» AIM OF THE TASK: Select every line below containing the word "script".

» THE INPUT:
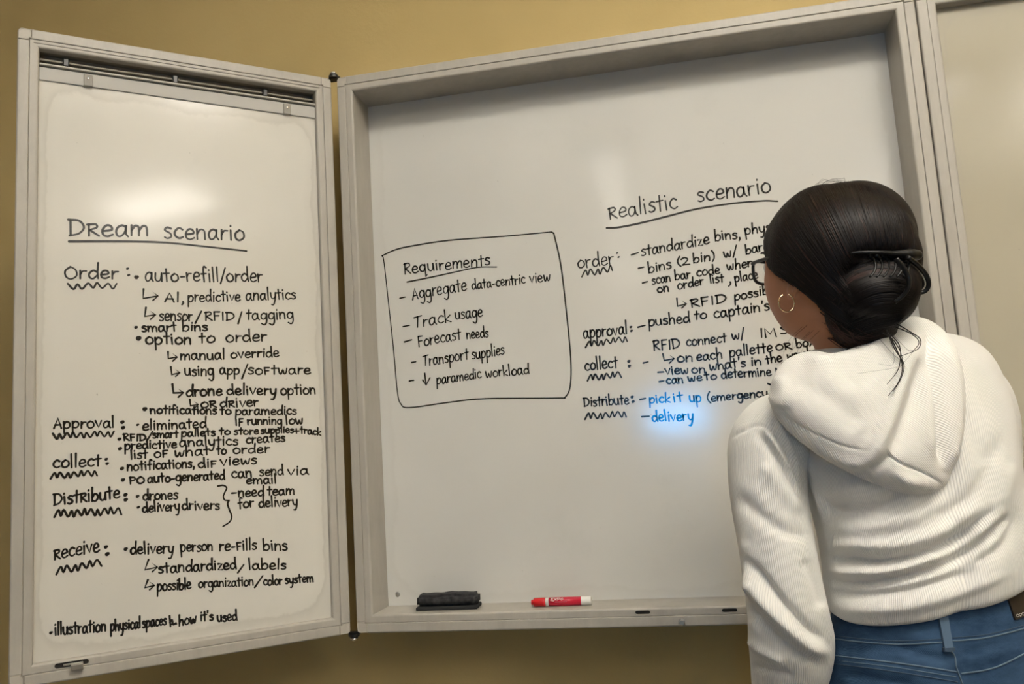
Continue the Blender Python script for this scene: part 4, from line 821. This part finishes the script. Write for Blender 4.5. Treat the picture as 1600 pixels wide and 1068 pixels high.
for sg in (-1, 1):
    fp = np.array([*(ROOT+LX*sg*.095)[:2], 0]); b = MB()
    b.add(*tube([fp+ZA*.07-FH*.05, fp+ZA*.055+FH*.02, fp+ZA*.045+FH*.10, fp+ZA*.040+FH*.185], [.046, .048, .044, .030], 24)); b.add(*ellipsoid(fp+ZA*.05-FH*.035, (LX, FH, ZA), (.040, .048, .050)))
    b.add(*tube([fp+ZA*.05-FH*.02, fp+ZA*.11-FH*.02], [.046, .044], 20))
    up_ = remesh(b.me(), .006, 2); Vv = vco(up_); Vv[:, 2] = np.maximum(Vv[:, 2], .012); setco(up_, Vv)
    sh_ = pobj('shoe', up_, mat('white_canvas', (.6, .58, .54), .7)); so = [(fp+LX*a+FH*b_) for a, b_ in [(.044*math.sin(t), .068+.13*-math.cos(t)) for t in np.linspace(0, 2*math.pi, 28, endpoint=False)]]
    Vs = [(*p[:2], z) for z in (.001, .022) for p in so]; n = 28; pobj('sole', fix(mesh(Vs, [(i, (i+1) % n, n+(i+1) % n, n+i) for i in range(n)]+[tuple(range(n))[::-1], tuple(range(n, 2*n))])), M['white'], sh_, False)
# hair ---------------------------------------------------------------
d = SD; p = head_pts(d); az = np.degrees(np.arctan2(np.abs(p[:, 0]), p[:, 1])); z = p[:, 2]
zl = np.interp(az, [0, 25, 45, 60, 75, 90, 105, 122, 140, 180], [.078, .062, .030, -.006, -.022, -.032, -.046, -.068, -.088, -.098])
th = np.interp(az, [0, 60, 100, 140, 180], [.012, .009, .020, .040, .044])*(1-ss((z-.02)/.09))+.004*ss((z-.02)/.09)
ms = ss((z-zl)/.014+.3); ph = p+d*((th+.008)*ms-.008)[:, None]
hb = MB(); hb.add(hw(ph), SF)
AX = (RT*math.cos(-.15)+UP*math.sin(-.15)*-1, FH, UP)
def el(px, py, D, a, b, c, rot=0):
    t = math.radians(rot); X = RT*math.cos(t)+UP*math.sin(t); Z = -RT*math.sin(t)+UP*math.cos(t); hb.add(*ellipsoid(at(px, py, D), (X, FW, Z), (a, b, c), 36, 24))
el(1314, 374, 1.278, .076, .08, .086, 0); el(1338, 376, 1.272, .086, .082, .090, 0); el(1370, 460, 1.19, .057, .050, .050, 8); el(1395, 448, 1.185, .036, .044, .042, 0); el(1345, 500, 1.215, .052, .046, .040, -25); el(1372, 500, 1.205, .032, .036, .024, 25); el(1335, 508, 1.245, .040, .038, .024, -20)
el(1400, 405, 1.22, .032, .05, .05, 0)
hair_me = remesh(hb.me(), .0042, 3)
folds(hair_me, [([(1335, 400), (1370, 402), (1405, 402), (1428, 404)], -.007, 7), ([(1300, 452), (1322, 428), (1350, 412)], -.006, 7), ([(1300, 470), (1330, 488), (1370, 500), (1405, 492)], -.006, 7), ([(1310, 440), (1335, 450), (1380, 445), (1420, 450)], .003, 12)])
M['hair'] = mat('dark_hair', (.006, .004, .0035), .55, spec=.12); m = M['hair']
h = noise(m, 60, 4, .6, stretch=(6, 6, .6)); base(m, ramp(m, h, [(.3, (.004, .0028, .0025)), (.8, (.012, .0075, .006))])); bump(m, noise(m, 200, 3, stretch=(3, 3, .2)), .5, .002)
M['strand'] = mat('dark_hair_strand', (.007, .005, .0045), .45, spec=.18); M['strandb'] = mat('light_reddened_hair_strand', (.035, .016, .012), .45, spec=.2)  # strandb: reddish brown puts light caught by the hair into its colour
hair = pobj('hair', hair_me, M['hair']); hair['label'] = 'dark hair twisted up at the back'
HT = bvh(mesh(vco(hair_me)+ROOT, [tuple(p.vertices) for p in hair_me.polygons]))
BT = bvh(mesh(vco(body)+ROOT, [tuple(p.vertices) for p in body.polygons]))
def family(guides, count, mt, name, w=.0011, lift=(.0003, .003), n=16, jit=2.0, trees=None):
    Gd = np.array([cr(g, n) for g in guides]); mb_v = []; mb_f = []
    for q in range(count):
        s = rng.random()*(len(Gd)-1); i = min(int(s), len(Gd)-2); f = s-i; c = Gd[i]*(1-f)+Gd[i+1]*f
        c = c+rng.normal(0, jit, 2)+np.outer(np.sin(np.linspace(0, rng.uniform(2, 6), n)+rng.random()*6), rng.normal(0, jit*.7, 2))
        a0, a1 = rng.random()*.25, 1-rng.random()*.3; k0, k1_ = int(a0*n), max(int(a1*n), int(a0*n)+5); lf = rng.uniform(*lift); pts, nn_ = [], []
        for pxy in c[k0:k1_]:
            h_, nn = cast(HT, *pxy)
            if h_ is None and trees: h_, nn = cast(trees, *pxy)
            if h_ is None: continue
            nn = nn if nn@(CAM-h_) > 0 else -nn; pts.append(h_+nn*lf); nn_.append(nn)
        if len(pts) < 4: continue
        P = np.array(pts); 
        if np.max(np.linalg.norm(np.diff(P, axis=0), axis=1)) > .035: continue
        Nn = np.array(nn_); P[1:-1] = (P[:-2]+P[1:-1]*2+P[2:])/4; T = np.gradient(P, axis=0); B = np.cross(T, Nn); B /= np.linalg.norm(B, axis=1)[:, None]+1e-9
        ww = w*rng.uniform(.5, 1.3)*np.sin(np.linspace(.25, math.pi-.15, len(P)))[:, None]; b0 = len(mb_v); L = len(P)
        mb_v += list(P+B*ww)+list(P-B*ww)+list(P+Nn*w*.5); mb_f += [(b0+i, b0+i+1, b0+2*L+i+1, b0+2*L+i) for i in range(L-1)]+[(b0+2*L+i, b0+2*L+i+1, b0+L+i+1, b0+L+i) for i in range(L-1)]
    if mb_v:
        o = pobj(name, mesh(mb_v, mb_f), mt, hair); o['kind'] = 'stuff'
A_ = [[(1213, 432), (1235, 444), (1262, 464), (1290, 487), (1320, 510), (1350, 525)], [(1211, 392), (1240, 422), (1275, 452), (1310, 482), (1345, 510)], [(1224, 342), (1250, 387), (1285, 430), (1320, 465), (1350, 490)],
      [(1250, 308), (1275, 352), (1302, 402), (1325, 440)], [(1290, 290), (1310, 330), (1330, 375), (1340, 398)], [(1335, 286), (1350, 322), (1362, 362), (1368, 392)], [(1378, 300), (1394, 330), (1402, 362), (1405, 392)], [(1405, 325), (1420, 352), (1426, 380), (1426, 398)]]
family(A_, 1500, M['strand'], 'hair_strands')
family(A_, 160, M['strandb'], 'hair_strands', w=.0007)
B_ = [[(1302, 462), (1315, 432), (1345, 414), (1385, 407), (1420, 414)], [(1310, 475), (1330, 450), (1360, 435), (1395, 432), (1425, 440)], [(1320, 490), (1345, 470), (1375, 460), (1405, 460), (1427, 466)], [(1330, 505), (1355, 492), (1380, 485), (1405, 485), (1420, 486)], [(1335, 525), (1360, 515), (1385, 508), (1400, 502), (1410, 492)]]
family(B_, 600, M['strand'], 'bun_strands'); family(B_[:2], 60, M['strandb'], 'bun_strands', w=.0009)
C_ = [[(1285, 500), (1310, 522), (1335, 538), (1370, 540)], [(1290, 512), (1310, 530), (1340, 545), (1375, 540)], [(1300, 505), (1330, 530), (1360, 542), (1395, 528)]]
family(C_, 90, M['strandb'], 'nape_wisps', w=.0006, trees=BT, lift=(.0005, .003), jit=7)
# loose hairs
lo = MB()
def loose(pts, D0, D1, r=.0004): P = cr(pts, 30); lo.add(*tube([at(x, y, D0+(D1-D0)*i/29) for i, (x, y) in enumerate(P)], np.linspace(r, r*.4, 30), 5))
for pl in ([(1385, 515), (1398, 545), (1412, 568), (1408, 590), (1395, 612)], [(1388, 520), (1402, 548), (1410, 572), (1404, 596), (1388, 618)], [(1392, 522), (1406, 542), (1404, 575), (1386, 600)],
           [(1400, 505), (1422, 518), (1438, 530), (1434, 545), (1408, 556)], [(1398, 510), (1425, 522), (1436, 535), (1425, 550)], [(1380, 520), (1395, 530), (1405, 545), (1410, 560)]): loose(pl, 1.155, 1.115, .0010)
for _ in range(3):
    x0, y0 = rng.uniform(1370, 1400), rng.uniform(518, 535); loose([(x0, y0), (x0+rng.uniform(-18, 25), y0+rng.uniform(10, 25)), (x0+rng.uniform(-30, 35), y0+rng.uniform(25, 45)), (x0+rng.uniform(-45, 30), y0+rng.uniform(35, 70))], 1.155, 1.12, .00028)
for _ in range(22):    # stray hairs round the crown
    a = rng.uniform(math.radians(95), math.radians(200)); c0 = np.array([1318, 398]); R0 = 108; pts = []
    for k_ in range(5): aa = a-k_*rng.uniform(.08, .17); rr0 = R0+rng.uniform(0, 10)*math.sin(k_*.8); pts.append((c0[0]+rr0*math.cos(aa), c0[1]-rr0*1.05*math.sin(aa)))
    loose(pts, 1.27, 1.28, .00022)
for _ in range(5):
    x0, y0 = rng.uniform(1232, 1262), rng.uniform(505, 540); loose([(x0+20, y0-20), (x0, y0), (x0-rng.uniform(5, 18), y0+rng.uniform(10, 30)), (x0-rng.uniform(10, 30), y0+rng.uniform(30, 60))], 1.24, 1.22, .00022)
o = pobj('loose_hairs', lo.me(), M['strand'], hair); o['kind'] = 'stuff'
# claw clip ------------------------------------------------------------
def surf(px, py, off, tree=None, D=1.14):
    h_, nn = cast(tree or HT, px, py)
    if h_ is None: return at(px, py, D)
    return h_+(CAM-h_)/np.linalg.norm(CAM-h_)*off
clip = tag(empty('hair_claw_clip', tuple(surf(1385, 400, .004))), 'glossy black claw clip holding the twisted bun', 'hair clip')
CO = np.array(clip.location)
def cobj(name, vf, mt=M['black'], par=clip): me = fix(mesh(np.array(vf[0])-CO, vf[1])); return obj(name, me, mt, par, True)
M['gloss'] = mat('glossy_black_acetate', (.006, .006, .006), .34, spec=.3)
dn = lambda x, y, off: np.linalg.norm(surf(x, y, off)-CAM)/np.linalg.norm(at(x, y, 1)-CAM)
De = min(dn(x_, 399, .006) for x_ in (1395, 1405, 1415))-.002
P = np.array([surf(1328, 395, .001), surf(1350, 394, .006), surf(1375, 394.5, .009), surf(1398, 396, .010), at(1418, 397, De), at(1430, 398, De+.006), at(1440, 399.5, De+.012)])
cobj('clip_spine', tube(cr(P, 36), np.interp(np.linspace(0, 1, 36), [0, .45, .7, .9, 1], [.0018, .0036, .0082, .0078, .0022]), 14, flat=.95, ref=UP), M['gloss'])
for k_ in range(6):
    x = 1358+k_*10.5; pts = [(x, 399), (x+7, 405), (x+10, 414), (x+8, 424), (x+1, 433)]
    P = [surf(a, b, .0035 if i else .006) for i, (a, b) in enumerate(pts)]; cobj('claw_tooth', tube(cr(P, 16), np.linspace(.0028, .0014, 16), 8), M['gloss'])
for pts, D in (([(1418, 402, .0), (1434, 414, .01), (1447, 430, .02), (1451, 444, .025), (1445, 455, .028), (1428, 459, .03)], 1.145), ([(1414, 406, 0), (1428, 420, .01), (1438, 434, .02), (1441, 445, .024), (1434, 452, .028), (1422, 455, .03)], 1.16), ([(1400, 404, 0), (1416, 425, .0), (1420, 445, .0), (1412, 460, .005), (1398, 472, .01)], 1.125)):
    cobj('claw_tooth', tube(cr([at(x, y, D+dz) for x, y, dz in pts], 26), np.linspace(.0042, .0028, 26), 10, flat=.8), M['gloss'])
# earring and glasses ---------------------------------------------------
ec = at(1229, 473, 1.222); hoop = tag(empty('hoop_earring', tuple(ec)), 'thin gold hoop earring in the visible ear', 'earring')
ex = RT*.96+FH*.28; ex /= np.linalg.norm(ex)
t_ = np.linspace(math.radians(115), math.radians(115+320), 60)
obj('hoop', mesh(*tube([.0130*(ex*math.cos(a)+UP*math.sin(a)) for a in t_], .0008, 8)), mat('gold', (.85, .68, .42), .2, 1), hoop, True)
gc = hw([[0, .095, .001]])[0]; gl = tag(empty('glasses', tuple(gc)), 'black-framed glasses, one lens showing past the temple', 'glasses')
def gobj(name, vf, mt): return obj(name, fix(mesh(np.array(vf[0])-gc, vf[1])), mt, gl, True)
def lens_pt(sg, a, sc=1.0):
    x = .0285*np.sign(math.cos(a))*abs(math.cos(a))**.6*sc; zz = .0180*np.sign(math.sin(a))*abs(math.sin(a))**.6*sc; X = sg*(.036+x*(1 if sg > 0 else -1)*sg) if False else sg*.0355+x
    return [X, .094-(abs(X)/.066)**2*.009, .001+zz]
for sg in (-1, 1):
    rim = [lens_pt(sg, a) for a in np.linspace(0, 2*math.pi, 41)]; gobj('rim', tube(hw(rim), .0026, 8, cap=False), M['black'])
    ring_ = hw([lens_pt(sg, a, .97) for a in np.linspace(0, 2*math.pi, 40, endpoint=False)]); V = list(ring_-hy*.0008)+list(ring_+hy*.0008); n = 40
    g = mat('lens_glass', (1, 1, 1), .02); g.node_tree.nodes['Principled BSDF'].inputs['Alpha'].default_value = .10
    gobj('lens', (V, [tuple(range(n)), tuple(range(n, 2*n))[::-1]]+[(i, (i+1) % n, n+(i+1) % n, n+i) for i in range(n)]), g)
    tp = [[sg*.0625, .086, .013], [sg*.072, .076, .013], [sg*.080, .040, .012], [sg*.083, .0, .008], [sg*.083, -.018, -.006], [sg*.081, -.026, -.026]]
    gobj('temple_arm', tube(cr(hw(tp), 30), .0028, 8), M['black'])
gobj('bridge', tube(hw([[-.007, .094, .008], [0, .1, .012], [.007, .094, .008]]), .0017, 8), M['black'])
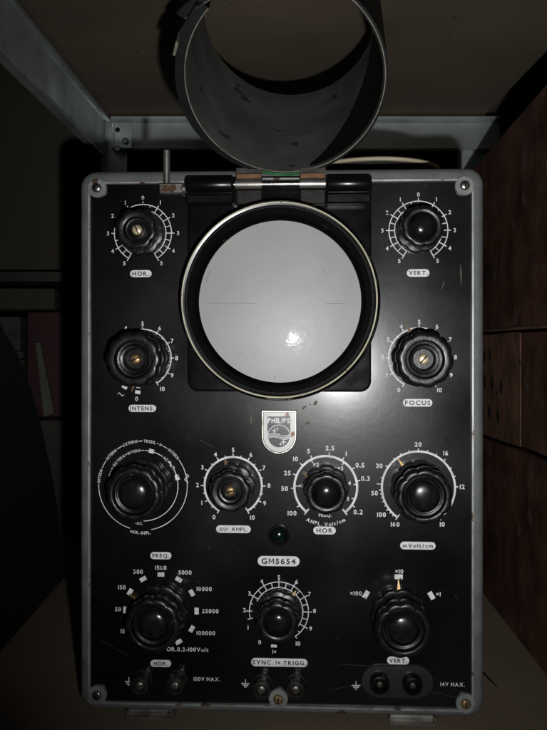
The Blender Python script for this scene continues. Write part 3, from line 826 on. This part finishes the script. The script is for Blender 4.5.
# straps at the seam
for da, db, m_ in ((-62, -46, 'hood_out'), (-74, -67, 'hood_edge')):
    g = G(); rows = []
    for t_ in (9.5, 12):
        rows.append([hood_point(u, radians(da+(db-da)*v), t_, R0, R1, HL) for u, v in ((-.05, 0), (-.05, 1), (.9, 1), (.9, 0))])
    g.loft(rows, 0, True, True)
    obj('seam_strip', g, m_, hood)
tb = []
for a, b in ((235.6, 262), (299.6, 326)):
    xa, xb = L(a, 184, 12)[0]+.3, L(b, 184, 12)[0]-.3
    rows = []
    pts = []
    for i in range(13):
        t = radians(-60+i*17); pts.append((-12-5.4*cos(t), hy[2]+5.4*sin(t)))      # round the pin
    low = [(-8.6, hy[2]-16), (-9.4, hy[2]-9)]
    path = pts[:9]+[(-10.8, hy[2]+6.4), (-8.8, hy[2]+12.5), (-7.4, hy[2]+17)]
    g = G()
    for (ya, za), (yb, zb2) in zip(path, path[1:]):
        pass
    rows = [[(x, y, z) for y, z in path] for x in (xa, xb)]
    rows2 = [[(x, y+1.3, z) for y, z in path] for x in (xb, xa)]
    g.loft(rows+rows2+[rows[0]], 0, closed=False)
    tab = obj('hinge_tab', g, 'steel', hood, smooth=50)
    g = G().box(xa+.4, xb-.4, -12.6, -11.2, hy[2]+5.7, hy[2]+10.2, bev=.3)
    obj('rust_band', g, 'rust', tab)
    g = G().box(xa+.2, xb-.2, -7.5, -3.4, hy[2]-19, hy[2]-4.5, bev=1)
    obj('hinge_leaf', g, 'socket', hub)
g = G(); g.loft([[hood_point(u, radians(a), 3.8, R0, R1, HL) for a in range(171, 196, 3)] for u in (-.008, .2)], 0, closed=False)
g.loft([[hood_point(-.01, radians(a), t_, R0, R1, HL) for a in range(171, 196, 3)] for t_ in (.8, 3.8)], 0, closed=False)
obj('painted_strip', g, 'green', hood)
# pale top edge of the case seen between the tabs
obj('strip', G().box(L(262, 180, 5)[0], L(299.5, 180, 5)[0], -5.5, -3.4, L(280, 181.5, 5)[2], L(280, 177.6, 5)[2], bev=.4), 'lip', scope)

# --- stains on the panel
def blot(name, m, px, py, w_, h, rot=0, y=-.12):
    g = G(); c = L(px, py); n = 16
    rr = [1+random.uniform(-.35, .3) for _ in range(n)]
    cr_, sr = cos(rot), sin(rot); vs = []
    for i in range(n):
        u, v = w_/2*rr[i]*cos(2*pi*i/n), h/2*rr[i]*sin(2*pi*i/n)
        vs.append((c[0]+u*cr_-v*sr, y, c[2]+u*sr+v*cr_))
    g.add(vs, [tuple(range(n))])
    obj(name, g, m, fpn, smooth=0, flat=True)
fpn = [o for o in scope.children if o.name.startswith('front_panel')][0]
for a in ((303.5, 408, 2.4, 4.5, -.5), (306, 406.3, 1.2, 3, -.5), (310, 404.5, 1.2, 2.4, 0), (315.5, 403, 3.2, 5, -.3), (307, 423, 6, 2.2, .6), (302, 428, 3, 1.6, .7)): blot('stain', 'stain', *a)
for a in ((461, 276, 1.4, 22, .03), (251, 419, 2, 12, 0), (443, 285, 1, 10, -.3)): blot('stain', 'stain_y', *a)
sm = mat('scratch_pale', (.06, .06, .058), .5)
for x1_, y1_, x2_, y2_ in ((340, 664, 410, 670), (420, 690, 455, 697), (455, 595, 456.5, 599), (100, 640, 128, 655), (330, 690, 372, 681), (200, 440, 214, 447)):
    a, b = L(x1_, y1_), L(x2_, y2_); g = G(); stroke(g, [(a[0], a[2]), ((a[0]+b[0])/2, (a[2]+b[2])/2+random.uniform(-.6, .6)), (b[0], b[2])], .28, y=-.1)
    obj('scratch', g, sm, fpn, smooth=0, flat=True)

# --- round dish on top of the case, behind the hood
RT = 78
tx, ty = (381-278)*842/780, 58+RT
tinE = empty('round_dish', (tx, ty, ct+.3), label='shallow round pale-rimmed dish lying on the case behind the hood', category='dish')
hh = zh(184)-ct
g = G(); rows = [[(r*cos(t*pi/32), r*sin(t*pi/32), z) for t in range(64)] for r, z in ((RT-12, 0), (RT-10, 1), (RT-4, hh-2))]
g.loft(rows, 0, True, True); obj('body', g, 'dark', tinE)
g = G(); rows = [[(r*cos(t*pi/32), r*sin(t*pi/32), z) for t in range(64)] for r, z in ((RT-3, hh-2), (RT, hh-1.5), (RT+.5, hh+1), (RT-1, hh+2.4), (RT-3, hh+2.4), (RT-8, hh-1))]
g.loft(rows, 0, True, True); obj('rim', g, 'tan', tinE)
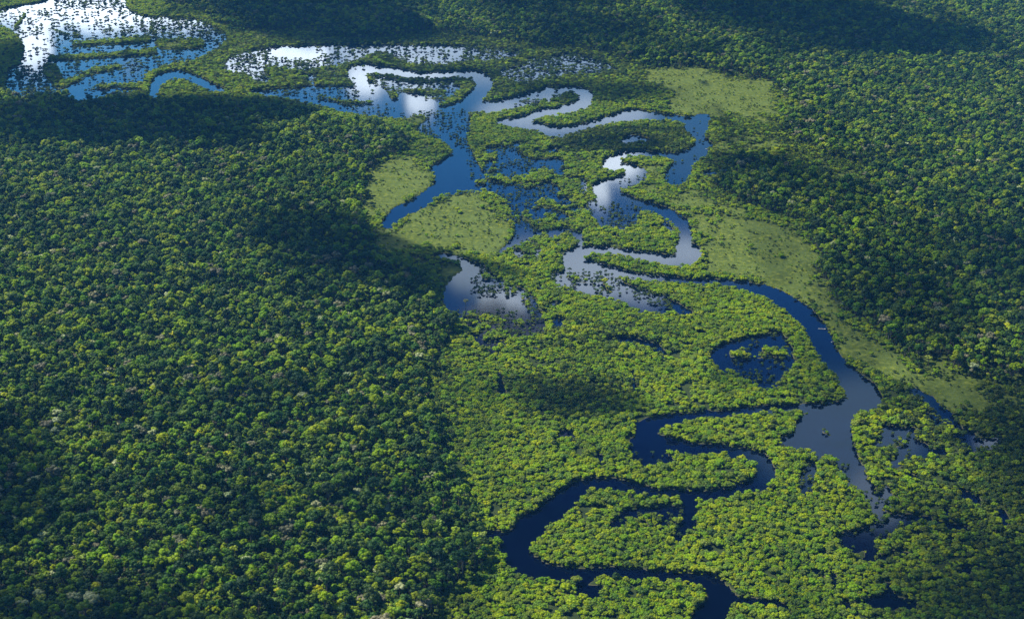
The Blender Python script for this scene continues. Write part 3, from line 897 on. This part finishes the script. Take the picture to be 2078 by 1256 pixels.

» REPLY TO THE EXERCISE:
Continue the Blender Python script for this scene: part 4, from line 821. This part finishes the script. Write for Blender 4.5. Treat the picture as 1600 pixels wide and 1068 pixels high.
The Blender Python script for this scene continues. Write part 3, from line 826 on. This part finishes the script. The script is for Blender 4.5.
The Blender Python script for this scene continues. Write part 3, from line 897 on. This part finishes the script. Take the picture to be 2078 by 1256 pixels.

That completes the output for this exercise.